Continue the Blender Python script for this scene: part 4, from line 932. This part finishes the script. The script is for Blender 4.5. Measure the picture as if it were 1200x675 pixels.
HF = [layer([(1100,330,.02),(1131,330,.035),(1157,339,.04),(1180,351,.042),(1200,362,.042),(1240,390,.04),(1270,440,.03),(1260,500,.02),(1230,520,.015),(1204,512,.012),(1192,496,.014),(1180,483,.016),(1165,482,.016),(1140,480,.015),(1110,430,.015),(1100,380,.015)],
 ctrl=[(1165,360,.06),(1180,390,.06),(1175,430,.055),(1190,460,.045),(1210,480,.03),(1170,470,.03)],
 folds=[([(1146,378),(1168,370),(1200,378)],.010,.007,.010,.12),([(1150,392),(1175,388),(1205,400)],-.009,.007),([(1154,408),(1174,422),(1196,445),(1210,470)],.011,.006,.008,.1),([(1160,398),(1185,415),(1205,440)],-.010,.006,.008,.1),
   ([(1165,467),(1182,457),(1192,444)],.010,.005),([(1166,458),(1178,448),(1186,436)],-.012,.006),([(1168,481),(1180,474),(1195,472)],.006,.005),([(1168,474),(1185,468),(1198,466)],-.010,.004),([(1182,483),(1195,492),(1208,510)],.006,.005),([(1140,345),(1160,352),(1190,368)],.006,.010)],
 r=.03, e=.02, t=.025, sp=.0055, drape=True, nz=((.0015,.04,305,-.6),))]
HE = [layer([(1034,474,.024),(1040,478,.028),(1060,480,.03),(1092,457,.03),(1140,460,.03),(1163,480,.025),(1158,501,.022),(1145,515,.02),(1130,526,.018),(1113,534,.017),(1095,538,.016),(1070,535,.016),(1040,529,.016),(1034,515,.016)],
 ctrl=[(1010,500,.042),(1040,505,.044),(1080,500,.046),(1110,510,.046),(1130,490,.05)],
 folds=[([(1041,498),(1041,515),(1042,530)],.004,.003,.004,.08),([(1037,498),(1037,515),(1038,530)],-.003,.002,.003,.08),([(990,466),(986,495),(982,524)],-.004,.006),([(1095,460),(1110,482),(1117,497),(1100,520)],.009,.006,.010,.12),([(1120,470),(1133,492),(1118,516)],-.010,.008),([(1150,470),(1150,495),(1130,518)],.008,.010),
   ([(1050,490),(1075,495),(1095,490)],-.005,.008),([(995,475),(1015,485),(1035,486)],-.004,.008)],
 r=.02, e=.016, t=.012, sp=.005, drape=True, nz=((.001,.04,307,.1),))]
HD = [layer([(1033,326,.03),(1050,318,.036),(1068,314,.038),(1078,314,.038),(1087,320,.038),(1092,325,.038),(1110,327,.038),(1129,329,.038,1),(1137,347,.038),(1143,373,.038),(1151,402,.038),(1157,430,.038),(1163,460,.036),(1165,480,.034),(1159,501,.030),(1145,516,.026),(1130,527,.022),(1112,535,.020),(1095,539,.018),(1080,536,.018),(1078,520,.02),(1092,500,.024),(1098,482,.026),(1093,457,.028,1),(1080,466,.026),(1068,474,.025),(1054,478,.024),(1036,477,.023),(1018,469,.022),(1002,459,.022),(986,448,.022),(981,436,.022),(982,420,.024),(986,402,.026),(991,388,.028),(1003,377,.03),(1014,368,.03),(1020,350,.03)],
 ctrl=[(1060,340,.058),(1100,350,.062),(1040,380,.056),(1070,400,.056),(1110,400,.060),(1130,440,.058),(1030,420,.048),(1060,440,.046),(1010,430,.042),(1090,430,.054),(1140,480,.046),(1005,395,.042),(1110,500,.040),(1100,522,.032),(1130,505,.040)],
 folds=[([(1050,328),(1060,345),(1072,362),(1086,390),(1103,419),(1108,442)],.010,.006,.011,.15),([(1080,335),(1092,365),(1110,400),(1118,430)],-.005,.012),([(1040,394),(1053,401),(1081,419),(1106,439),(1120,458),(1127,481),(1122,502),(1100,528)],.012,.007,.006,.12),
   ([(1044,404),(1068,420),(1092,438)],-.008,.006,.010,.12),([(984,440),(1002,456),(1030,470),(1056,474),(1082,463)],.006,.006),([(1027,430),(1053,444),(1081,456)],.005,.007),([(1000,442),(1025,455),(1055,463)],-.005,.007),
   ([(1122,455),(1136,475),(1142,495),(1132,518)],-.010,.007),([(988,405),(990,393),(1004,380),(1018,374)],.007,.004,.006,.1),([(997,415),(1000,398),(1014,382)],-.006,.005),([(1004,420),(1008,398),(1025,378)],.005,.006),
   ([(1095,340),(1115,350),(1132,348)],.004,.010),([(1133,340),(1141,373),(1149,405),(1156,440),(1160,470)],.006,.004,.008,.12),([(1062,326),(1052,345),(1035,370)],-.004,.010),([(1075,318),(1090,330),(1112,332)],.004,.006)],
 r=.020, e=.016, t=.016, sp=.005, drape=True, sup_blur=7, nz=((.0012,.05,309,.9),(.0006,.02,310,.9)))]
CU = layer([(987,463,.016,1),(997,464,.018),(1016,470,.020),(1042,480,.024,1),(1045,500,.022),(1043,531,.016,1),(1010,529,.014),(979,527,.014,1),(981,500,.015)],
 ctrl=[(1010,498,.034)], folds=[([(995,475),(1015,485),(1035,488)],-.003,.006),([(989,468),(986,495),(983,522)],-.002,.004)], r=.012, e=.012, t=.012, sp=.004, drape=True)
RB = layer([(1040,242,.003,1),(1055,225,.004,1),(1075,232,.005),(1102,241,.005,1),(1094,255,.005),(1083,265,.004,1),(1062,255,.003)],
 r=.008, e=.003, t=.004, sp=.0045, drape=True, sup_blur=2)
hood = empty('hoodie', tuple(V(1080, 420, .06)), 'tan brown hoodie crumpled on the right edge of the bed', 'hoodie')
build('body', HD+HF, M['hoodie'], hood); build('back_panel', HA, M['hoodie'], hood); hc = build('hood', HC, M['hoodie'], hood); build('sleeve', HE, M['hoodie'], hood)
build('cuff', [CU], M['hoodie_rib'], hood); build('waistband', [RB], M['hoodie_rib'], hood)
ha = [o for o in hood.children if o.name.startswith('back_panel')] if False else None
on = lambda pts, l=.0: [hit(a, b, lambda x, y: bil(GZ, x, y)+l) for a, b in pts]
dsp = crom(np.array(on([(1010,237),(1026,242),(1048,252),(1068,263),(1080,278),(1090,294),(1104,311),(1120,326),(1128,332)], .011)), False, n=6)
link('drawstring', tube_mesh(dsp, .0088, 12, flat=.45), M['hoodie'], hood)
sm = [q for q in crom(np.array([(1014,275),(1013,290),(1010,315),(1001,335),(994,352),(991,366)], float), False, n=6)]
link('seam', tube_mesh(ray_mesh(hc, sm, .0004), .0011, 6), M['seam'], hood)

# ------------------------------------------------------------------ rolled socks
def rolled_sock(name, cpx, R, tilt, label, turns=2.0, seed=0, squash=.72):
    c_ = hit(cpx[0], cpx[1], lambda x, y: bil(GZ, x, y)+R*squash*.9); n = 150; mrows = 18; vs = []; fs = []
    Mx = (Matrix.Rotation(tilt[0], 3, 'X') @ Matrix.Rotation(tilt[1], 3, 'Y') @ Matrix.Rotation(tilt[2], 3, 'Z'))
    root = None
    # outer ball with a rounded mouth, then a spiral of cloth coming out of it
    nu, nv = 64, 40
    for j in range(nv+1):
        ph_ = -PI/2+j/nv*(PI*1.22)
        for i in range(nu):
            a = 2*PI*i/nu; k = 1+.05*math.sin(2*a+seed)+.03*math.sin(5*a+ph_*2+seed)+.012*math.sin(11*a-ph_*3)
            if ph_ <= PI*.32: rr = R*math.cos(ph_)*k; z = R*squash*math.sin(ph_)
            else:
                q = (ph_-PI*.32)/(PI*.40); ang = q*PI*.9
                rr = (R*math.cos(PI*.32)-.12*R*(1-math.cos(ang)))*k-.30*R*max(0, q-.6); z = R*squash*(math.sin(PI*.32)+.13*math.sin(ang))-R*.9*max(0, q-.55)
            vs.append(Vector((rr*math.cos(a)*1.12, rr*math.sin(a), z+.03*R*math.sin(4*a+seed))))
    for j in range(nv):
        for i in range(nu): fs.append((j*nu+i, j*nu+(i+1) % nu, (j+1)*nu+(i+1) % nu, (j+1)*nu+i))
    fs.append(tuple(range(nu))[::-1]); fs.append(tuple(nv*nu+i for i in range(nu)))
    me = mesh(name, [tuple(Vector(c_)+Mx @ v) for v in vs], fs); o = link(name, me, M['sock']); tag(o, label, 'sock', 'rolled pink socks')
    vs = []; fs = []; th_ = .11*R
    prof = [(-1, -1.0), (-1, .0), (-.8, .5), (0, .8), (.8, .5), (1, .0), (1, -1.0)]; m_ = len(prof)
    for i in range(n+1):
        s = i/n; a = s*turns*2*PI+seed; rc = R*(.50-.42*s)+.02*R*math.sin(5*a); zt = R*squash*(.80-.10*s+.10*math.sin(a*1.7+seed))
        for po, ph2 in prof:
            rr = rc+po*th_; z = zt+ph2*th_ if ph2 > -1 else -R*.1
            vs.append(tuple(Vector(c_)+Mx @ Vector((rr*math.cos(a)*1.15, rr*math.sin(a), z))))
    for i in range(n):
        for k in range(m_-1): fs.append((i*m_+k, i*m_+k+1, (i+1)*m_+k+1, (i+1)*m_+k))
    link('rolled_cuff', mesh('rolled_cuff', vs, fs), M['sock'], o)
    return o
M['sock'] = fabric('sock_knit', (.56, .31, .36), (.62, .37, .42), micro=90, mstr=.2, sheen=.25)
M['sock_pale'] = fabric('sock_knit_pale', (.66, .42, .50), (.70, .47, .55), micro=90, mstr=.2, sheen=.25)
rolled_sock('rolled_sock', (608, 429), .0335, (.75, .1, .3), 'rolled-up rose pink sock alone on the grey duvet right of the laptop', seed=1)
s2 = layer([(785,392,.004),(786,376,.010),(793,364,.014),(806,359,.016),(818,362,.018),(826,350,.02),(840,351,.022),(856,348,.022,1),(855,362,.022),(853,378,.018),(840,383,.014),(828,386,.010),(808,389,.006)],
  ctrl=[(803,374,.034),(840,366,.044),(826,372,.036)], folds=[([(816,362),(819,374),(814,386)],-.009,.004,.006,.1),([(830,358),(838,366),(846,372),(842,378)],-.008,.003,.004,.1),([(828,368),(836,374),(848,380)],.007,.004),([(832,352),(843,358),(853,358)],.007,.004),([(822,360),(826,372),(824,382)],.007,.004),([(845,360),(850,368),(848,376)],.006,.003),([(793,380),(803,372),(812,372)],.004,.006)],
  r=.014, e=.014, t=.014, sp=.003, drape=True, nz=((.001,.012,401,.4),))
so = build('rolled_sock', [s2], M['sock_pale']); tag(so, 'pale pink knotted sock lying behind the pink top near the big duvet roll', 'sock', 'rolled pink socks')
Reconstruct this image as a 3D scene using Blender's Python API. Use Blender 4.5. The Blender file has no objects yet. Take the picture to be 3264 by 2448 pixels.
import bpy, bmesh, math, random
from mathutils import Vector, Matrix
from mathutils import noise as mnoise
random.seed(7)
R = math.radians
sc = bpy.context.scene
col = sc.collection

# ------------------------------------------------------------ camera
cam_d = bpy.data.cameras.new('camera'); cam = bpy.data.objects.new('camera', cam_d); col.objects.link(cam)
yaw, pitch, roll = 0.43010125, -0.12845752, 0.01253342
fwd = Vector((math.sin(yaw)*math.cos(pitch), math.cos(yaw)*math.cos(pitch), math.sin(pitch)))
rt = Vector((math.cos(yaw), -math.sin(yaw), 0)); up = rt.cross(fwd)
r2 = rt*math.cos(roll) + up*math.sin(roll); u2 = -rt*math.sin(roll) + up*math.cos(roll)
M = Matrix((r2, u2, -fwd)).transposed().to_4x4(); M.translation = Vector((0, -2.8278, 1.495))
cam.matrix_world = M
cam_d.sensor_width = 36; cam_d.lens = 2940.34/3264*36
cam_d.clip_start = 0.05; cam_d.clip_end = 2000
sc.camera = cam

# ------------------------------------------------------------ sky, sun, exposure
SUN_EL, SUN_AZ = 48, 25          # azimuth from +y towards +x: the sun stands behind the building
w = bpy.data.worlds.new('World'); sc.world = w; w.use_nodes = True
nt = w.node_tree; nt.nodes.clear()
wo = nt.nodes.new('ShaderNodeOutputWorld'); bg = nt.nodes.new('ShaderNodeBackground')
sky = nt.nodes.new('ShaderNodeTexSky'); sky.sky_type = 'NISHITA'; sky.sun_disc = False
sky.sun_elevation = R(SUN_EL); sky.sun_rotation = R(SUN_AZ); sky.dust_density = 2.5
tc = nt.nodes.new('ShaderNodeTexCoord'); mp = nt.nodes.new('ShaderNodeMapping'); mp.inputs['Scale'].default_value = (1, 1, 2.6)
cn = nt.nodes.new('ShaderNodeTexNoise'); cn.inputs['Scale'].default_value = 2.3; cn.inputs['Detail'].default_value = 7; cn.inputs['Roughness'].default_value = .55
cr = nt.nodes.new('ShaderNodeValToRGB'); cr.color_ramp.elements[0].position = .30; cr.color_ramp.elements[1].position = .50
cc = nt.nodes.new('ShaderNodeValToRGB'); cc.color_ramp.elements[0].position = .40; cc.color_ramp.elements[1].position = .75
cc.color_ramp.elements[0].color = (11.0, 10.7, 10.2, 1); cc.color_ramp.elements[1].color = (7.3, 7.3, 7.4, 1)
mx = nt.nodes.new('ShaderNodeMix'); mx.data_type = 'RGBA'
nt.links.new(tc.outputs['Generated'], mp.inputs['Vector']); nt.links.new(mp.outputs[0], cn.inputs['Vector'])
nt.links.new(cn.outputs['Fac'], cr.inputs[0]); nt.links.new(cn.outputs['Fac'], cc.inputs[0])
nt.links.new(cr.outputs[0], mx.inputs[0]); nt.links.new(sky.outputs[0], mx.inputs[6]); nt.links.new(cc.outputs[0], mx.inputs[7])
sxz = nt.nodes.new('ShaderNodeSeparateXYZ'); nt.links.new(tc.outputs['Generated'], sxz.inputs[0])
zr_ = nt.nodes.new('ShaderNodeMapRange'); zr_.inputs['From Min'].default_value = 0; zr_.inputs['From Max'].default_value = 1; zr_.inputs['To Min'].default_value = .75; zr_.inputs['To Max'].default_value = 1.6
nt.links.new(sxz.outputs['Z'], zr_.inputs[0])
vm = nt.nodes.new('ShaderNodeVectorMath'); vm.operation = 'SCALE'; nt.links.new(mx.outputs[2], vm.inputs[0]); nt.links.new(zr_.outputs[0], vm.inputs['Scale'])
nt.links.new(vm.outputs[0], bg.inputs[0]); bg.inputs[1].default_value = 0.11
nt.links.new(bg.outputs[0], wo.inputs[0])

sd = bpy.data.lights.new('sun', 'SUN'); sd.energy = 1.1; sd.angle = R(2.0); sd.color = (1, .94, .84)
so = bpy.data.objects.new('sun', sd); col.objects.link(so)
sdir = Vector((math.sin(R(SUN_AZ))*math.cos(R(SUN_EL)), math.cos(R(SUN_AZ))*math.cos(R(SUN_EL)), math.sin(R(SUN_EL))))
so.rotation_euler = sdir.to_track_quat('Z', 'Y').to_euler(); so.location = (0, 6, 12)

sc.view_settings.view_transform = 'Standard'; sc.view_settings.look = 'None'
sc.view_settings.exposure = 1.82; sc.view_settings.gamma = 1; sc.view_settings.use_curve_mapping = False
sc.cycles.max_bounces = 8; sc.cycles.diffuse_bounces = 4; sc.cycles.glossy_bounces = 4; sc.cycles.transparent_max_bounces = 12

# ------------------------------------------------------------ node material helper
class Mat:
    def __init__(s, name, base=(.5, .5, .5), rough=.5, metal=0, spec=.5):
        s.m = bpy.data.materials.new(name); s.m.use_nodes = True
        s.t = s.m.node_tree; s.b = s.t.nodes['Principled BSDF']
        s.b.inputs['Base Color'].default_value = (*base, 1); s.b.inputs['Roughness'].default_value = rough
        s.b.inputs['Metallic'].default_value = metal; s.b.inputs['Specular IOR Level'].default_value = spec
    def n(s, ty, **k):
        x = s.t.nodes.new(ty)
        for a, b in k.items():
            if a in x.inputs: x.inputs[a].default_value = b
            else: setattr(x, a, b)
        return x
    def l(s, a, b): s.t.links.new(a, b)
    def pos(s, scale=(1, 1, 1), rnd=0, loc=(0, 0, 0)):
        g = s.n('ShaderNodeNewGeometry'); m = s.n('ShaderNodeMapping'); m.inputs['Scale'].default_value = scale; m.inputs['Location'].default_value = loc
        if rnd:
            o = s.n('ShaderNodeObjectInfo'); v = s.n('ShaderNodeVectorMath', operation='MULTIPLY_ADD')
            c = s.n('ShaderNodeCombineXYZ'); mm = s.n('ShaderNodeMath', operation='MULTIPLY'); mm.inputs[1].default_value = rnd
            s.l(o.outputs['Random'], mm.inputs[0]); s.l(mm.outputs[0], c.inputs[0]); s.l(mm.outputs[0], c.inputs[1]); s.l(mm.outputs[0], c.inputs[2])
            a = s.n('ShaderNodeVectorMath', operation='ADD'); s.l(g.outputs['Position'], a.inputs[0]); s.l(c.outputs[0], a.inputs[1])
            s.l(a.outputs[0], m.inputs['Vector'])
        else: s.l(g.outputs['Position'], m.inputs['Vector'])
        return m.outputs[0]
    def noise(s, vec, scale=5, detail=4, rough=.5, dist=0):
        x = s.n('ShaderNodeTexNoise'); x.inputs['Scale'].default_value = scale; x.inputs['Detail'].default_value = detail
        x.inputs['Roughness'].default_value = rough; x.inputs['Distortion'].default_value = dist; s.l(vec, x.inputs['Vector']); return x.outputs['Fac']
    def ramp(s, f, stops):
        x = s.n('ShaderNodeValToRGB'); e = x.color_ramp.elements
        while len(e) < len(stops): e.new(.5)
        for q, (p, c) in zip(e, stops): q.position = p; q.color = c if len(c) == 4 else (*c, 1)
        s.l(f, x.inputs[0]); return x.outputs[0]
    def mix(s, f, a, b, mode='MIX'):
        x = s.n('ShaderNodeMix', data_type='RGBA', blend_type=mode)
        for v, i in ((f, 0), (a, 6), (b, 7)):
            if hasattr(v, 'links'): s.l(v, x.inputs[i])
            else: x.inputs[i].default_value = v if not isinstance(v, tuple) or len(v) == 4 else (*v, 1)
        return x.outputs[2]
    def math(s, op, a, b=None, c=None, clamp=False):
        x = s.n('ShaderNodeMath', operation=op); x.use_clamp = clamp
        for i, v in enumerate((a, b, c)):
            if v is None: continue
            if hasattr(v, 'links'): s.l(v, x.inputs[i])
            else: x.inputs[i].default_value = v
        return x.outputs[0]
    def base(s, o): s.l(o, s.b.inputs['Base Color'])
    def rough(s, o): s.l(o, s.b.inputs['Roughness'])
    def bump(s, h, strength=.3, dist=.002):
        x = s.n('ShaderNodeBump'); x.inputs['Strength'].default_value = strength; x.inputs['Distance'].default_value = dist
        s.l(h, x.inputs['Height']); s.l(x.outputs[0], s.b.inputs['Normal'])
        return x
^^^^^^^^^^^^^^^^
Exercise prompt —
Using the entries above, extract exactly the span from the line with "Reconstruct this image" to the line with "col = sc.collection", both lines included; leave out everything else.

Expected output —
Reconstruct this image as a 3D scene using Blender's Python API. Use Blender 4.5. The Blender file has no objects yet. Take the picture to be 3264 by 2448 pixels.
import bpy, bmesh, math, random
from mathutils import Vector, Matrix
from mathutils import noise as mnoise
random.seed(7)
R = math.radians
sc = bpy.context.scene
col = sc.collection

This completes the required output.